2017 has been a year of divisive speech and political outcry. While this is probably not news to most of you, it seems strange that “justice” has been exposing this. Why did we not notice before all the protests, natural disaster, and uproar? Well, because I’d argue that ‘justice’ is a very relative term.

What exactly do I mean? Well, in order to administer justice, you must have some type of foundation to comprehend exactly what is just, and more importantly, what is not.

You can use the Bible as your lens for justice, or you could use philosophy or the law. And if done properly, you should be fighting for the safety, salvation, and equality of all beings—at least that is my Christian mindset speaking. But recognizing injustice and justice is rather easy, once you learn. The real challenge is separating the two, and then actively seeking to end the injustices you see.

How exactly do we do that? There’s probably thousands of theses that could be written upon the topic, but there is one situation I’d like you all to think about today.

There is no question that there is plenty of injustice throughout the world—I’m not at all questioning that. But we should really corner ourselves with this question: Are we really fighting for justice if we only attack certain injustices? Inherently injustice can only exist if there is an absence of justice, so why would we waste time dissolving some cases and leaving others to exist and multiply?

I fear that in our world today, we sometimes become too wrapped up in our own identities, our own ideologies, and our own aptitudes to the point that we are blinded to what is actually wrong, and what is actually right.
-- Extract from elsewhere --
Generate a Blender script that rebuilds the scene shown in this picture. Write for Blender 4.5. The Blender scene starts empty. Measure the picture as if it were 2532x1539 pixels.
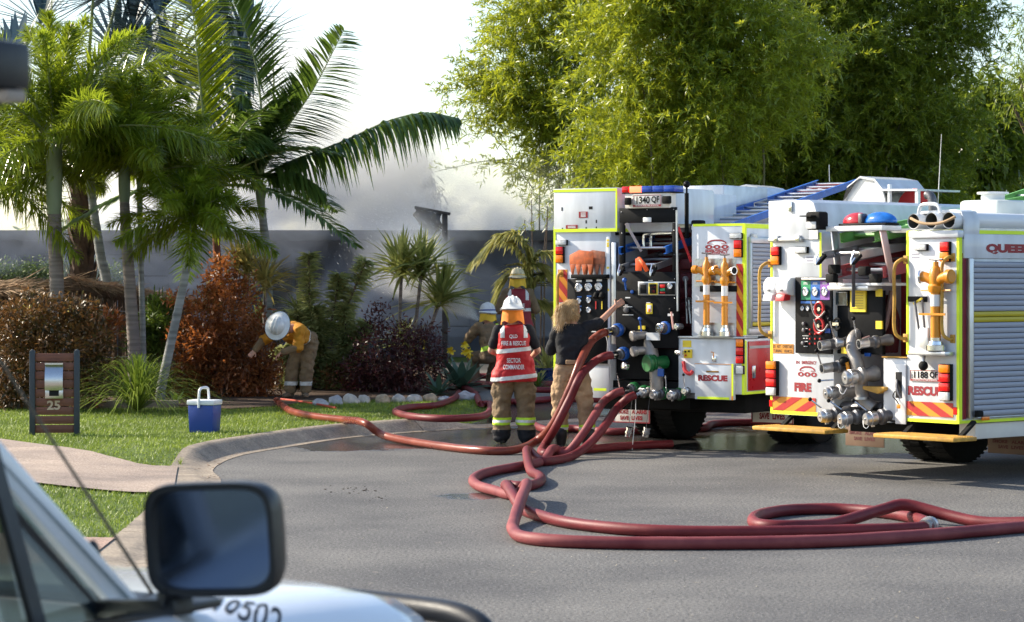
import bpy, bmesh, math, random
import numpy as np
from mathutils import Vector, Matrix, noise as mnoise
from mathutils.bvhtree import BVHTree
random.seed(7)
RNG = np.random.default_rng(11)
scene = bpy.context.scene
COL = scene.collection

# ------------------------------------------------------------------ camera, sky, sun, exposure
CAM_H, FOC, CX, HZ = 1.9, 6000.0, 1266.0, 700.0        # metres, focal length in photo pixels, centre column, horizon row
cd = bpy.data.cameras.new("camera")
cam = bpy.data.objects.new("camera", cd)
COL.objects.link(cam)
cam.location = (0, 0, CAM_H)
cam.rotation_euler = (math.radians(90), 0, 0)
cd.sensor_fit = 'HORIZONTAL'
cd.sensor_width = 36.0
cd.lens = 36.0 * FOC / 2532.0
cd.shift_y = -(769.5 - HZ) / 2532.0
cd.clip_start, cd.clip_end = 0.1, 3000
cd.dof.use_dof = True
cd.dof.focus_distance = 26.5
cd.dof.aperture_fstop = 5.0
scene.camera = cam

SUN_AZ = Vector((-0.93, 0.37, 0)).normalized()          # where the sun stands, seen from above
SUN_EL = math.radians(31)
world = bpy.data.worlds.new("World")
scene.world = world
world.use_nodes = True
wn = world.node_tree
bg = wn.nodes["Background"]
sky = wn.nodes.new("ShaderNodeTexSky")
sky.sky_type = 'NISHITA'
sky.sun_disc = False
sky.sun_elevation = SUN_EL
sky.sun_rotation = math.atan2(SUN_AZ.x, SUN_AZ.y)
sky.altitude = 0
sky.air_density = 1.0
sky.dust_density = 1.2
sky.ozone_density = 1.0
wn.links.new(sky.outputs[0], bg.inputs[0])
bg.inputs[1].default_value = 0.15
ld = bpy.data.lights.new("sun", 'SUN')
ld.energy = 5.0
ld.angle = math.radians(0.53)
ld.color = (1.0, 0.90, 0.74)
sun = bpy.data.objects.new("sun", ld)
COL.objects.link(sun)
sdir = -(SUN_AZ * math.cos(SUN_EL) + Vector((0, 0, math.sin(SUN_EL))))
sun.rotation_euler = sdir.to_track_quat('-Z', 'Y').to_euler()
sun.location = (-20, 20, 30)
vs = scene.view_settings
vs.view_transform = 'Standard'
vs.look = 'None'
vs.gamma = 1.0
vs.use_curve_mapping = False
vs.exposure = 0.85
scene.render.engine = 'CYCLES'
cy = scene.cycles
cy.use_denoising = True
cy.max_bounces = 7
cy.diffuse_bounces = 3
cy.glossy_bounces = 3
cy.transmission_bounces = 4
cy.transparent_max_bounces = 6
cy.volume_bounces = 2
cy.volume_step_rate = 1.0
cy.volume_max_steps = 200
cy.sample_clamp_indirect = 6.0
cy.use_adaptive_sampling = True
cy.adaptive_threshold = 0.02

# ------------------------------------------------------------------ helpers
def ray(px, py):
    return Vector(((px - CX) / FOC, 1.0, -(py - HZ) / FOC))

def P(px, py, Y):
    d = ray(px, py)
    return Vector((d.x * Y, Y, CAM_H + d.z * Y))

def G(px, py, z=0.0):
    Y = (CAM_H - z) * FOC / (py - HZ)
    return Vector(((px - CX) / FOC * Y, Y, z))

def tag(o, label=None, cat=None, group=None, kind=None):
    if label: o["label"] = label
    if cat: o["category"] = cat
    if group: o["group"] = group
    if kind: o["kind"] = kind
    return o

def empty(name, loc=(0, 0, 0), rz=0.0, label=None, cat=None, group=None):
    o = bpy.data.objects.new(name, None)
    o.empty_display_size = 0.1
    COL.objects.link(o)
    o.location = loc
    o.rotation_euler = (0, 0, rz)
    return tag(o, label, cat, group)

def link(name, me, mat=None, parent=None, loc=None, rz=None):
    if mat is not None and not me.materials:
        me.materials.append(mat)
    o = bpy.data.objects.new(name, me)
    COL.objects.link(o)
    if parent is not None: o.parent = parent
    if loc is not None: o.location = loc
    if rz is not None: o.rotation_euler = (0, 0, rz)
    return o

def fin(me, smooth=True, ang=35):
    if smooth and len(me.polygons):
        me.polygons.foreach_set("use_smooth", [True] * len(me.polygons))
        me.set_sharp_from_angle(angle=math.radians(ang))
    me.update()
    return me

def frame_of(d):
    d = Vector(d).normalized()
    a = Vector((0, 0, 1)) if abs(d.z) < 0.95 else Vector((0, 1, 0))
    x = a.cross(d).normalized()
    return x, d.cross(x).normalized(), d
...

We stress certain injustices over others in the hopes that the ones most relevant to us will be addressed. Is that not injustice in itself?

I see a lot of these manifestations in political debate about religion, but I also see a lot of this in arguments against democrats/republicans. We see someone we don’t agree with, so we wish them ill instead of well. This the exact image I am attempting to paint. Muslim or Hindu, white or black, conservative or progressive, young or old, woman or man, we should not fight only the battles that are relevant to us.

Jesus died for every man, every woman, and every individual that would choose to believe and follow Him. If we only choose to fight in the wars against injustice that will benefit us, we are truly missing the point.

Being Christian does not mean you have to hate the Muslim or the Hindu, and being conservative does not mean you have to hate the progressive. Instead, it means you have to love when it is hard to love, and fight for injustice even when you don’t necessarily agree. After all, attacking people when they attack you won’t heal any wounds, it will only provoke more hurt.

Think about this: fighting injustice is a lot more powerful when you do it for others out of selfless, humble love. It’s rather easy to join a group that fights injustice in our day, but if you are causing injustice on your route to “creating equality,” are you actually doing any good? I’d say not.